**What to work on:**
Reproduce the material in full, exactly as written.
___
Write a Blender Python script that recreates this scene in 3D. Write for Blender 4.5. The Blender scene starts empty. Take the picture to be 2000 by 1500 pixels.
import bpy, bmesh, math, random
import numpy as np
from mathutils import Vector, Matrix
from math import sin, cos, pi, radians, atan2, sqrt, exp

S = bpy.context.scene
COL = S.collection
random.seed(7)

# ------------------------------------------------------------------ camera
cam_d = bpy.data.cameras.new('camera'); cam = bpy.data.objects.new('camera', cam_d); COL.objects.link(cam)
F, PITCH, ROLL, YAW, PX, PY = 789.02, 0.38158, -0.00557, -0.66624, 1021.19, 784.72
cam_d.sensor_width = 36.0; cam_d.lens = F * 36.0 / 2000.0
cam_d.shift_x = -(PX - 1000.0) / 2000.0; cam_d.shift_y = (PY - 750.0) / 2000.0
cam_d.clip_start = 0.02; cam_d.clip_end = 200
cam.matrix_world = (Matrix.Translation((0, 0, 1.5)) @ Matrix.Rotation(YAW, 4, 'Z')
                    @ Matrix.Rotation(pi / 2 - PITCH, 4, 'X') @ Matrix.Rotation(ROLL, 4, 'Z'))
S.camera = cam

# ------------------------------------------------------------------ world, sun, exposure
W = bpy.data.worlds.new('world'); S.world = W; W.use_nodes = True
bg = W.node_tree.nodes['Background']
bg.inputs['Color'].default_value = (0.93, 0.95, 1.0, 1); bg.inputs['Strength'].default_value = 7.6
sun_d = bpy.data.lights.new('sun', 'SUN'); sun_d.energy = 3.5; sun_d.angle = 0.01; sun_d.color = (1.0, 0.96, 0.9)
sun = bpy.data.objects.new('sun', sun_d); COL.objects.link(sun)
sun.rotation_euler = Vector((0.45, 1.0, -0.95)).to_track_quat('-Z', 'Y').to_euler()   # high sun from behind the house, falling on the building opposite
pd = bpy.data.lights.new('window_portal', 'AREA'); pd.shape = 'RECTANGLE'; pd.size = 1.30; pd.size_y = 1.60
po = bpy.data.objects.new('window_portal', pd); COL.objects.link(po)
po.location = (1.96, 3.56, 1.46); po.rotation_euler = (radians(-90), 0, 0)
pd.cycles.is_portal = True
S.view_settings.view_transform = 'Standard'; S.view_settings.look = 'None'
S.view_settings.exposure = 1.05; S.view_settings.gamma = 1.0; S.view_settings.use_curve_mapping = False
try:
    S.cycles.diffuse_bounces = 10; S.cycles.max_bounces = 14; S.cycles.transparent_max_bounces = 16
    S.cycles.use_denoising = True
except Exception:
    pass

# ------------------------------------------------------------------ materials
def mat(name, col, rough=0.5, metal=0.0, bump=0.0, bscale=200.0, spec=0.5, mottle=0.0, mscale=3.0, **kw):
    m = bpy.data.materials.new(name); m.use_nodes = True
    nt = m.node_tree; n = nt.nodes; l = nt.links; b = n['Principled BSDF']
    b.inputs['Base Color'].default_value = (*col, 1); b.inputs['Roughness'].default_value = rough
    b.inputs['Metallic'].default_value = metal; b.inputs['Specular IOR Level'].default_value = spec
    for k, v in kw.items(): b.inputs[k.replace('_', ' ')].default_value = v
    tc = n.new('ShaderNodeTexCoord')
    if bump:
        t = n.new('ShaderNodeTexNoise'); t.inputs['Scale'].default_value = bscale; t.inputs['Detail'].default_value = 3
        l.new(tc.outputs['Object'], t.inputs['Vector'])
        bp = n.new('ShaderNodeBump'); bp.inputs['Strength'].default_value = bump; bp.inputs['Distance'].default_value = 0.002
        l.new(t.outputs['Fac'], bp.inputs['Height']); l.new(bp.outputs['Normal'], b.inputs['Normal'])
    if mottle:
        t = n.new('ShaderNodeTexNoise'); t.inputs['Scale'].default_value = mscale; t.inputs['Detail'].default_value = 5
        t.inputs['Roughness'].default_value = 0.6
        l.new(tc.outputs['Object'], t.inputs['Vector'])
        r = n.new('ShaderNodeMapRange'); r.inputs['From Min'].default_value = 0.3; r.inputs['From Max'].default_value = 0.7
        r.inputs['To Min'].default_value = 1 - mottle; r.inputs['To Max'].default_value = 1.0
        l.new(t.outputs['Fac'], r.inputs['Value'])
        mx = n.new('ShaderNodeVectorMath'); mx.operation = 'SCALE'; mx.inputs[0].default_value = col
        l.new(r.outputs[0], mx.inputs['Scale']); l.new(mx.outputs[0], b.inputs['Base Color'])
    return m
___
**Expected output:**
Write a Blender Python script that recreates this scene in 3D. Write for Blender 4.5. The Blender scene starts empty. Take the picture to be 2000 by 1500 pixels.
import bpy, bmesh, math, random
import numpy as np
from mathutils import Vector, Matrix
from math import sin, cos, pi, radians, atan2, sqrt, exp

S = bpy.context.scene
COL = S.collection
random.seed(7)

# ------------------------------------------------------------------ camera
cam_d = bpy.data.cameras.new('camera'); cam = bpy.data.objects.new('camera', cam_d); COL.objects.link(cam)
F, PITCH, ROLL, YAW, PX, PY = 789.02, 0.38158, -0.00557, -0.66624, 1021.19, 784.72
cam_d.sensor_width = 36.0; cam_d.lens = F * 36.0 / 2000.0
cam_d.shift_x = -(PX - 1000.0) / 2000.0; cam_d.shift_y = (PY - 750.0) / 2000.0
cam_d.clip_start = 0.02; cam_d.clip_end = 200
cam.matrix_world = (Matrix.Translation((0, 0, 1.5)) @ Matrix.Rotation(YAW, 4, 'Z')
                    @ Matrix.Rotation(pi / 2 - PITCH, 4, 'X') @ Matrix.Rotation(ROLL, 4, 'Z'))
S.camera = cam

# ------------------------------------------------------------------ world, sun, exposure
W = bpy.data.worlds.new('world'); S.world = W; W.use_nodes = True
bg = W.node_tree.nodes['Background']
bg.inputs['Color'].default_value = (0.93, 0.95, 1.0, 1); bg.inputs['Strength'].default_value = 7.6
sun_d = bpy.data.lights.new('sun', 'SUN'); sun_d.energy = 3.5; sun_d.angle = 0.01; sun_d.color = (1.0, 0.96, 0.9)
sun = bpy.data.objects.new('sun', sun_d); COL.objects.link(sun)
sun.rotation_euler = Vector((0.45, 1.0, -0.95)).to_track_quat('-Z', 'Y').to_euler()   # high sun from behind the house, falling on the building opposite
pd = bpy.data.lights.new('window_portal', 'AREA'); pd.shape = 'RECTANGLE'; pd.size = 1.30; pd.size_y = 1.60
po = bpy.data.objects.new('window_portal', pd); COL.objects.link(po)
po.location = (1.96, 3.56, 1.46); po.rotation_euler = (radians(-90), 0, 0)
pd.cycles.is_portal = True
S.view_settings.view_transform = 'Standard'; S.view_settings.look = 'None'
S.view_settings.exposure = 1.05; S.view_settings.gamma = 1.0; S.view_settings.use_curve_mapping = False
try:
    S.cycles.diffuse_bounces = 10; S.cycles.max_bounces = 14; S.cycles.transparent_max_bounces = 16
    S.cycles.use_denoising = True
except Exception:
    pass

# ------------------------------------------------------------------ materials
def mat(name, col, rough=0.5, metal=0.0, bump=0.0, bscale=200.0, spec=0.5, mottle=0.0, mscale=3.0, **kw):
    m = bpy.data.materials.new(name); m.use_nodes = True
    nt = m.node_tree; n = nt.nodes; l = nt.links; b = n['Principled BSDF']
    b.inputs['Base Color'].default_value = (*col, 1); b.inputs['Roughness'].default_value = rough
    b.inputs['Metallic'].default_value = metal; b.inputs['Specular IOR Level'].default_value = spec
    for k, v in kw.items(): b.inputs[k.replace('_', ' ')].default_value = v
    tc = n.new('ShaderNodeTexCoord')
    if bump:
        t = n.new('ShaderNodeTexNoise'); t.inputs['Scale'].default_value = bscale; t.inputs['Detail'].default_value = 3
        l.new(tc.outputs['Object'], t.inputs['Vector'])
        bp = n.new('ShaderNodeBump'); bp.inputs['Strength'].default_value = bump; bp.inputs['Distance'].default_value = 0.002
        l.new(t.outputs['Fac'], bp.inputs['Height']); l.new(bp.outputs['Normal'], b.inputs['Normal'])
    if mottle:
        t = n.new('ShaderNodeTexNoise'); t.inputs['Scale'].default_value = mscale; t.inputs['Detail'].default_value = 5
        t.inputs['Roughness'].default_value = 0.6
        l.new(tc.outputs['Object'], t.inputs['Vector'])
        r = n.new('ShaderNodeMapRange'); r.inputs['From Min'].default_value = 0.3; r.inputs['From Max'].default_value = 0.7
        r.inputs['To Min'].default_value = 1 - mottle; r.inputs['To Max'].default_value = 1.0
        l.new(t.outputs['Fac'], r.inputs['Value'])
        mx = n.new('ShaderNodeVectorMath'); mx.operation = 'SCALE'; mx.inputs[0].default_value = col
        l.new(r.outputs[0], mx.inputs['Scale']); l.new(mx.outputs[0], b.inputs['Base Color'])
    return m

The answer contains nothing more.